Added Shanahan, "We were hoping that we would have our quarterback by our second year, so I think it's gone as planned. We got him and we feel great. I think it's nice going into free agency and the draft that we feel pretty good about our quarterback room. It's just part of the process and we've got to keep adding a lot."

--Lynch admitted at the Combine that star linebacker Reuben Foster's pending legal issues will impact the 49ers' approach to the position in the draft and free agency.

Foster was arrested Feb. 11 on suspicion of, among other things, domestic violence. A decision is expected before March 13 if formal charges will be filed.

The NFL, meanwhile, has been doing its own investigation and has the ability to impose a suspension even if Foster is cleared of all charges.

His uncertain future, especially at a position where the 49ers cut NaVorro Bowman last season and stand to lose Brock Coyle in free agency, has the 49ers making contingency plans.

"That would be something that we have to take into account, whether it be in free agency or not, whether it be re-signing our own guys or whether it be in the draft," Lynch noted.


Lynch said the 49ers have met with Foster since the arrest, but offered no details about the incident.

--One chief area of concern for the 49ers this offseason is running back.

Veteran rushing leader Carlos Hyde is a free agent; smallish backup Matt Breida, undrafted last April, seems best suited to a change-of-pace role; and Joe Williams, highly regarded out of Utah as a fourth-round pick last year, is coming off an ankle injury that cost him his rookie season.

The 49ers, who are more than $70 million under the salary cap, surely have the financial means to buy themselves a new backfield. Or draft one with one of the four picks they currently own in the first three rounds.

"That whole dynamic of that position, in many people's mind (is) losing value," Lynch observed. "But I think much like a quarterback: When there's a great one, it's tough to deal with. I know that from having played defense.

"Is that changing? I don't know. I think everyone's got their own perspective on that. But that is a position where you can affect the game in a great way."
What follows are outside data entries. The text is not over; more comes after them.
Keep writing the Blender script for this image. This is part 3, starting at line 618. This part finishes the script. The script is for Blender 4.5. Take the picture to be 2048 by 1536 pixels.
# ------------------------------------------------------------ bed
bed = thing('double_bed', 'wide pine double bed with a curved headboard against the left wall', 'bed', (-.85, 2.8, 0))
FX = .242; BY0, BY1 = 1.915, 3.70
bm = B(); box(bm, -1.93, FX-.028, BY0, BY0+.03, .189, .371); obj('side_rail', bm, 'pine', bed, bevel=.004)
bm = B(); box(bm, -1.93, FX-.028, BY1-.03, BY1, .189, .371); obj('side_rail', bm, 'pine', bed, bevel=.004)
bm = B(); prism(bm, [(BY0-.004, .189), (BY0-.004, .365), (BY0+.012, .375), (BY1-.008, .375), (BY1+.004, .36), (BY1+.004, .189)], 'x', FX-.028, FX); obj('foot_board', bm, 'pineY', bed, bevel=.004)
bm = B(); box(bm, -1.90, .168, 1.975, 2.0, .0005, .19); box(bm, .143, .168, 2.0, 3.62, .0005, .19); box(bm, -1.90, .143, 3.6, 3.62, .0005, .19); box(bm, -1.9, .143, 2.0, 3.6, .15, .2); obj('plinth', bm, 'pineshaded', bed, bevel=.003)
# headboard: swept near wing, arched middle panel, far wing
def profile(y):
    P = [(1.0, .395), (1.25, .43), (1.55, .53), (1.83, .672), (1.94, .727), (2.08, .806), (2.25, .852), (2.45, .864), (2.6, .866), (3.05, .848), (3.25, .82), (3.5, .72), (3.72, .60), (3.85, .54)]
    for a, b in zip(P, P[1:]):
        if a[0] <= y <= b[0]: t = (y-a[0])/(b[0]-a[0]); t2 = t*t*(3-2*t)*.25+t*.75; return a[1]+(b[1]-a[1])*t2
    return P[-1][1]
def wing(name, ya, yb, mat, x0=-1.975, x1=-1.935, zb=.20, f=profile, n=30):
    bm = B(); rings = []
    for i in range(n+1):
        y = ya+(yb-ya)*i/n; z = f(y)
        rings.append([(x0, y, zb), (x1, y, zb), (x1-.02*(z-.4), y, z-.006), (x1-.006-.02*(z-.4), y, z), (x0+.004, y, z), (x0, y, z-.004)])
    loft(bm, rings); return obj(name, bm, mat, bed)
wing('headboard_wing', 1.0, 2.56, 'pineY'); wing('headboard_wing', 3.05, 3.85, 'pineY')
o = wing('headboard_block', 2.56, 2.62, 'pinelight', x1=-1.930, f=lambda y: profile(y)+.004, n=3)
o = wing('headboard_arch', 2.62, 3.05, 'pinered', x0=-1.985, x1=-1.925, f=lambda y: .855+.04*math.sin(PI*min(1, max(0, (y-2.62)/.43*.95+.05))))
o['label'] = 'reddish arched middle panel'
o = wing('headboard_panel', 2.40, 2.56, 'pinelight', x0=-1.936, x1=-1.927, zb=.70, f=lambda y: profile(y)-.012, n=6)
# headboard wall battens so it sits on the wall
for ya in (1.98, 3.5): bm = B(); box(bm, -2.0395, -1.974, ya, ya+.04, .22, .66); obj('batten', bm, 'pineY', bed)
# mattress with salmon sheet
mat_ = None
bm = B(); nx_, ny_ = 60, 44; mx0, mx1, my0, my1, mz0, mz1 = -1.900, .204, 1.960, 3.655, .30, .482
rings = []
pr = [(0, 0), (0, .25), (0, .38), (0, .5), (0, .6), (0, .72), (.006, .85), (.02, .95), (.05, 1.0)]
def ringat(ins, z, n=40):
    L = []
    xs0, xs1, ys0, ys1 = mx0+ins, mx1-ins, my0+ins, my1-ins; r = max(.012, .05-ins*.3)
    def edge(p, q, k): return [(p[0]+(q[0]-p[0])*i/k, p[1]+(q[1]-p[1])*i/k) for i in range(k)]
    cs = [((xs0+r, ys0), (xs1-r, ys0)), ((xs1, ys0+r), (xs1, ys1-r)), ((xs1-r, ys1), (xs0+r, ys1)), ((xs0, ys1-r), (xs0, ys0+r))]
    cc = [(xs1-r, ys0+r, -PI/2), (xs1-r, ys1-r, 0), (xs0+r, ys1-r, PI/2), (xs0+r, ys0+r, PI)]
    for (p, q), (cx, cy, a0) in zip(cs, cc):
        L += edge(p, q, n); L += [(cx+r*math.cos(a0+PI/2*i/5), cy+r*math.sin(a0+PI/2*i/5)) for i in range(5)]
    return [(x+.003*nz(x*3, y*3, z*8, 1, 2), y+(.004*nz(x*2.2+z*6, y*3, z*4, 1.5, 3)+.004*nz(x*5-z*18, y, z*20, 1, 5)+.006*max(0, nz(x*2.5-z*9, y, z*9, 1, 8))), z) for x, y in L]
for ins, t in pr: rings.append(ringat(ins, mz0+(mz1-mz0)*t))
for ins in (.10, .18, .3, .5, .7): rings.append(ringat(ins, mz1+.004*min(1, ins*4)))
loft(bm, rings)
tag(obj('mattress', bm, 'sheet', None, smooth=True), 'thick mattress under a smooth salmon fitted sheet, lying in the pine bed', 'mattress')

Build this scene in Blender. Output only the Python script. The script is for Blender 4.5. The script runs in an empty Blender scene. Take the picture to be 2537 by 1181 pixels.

Added Shanahan, "Everyone says you can get running backs later in the draft, which you can. You can also get them early in the draft. I think if Le'Veon Bell came out this year, I'm sure he'd be a top-five pick. I think he went in the second round. I think David Johnson would be the same.

"People always want to find those top running backs. People have found a lot of running backs later in rounds like what Kareem Hunt did this year. You always go back to Terrell Davis and those people. You don't have to get them in the first round, more like you do a tackle or an elite pass rusher. But still, if there's a running back there that you think is going to be like some of those guys I mentioned, then that guy is worth the first pick in the draft."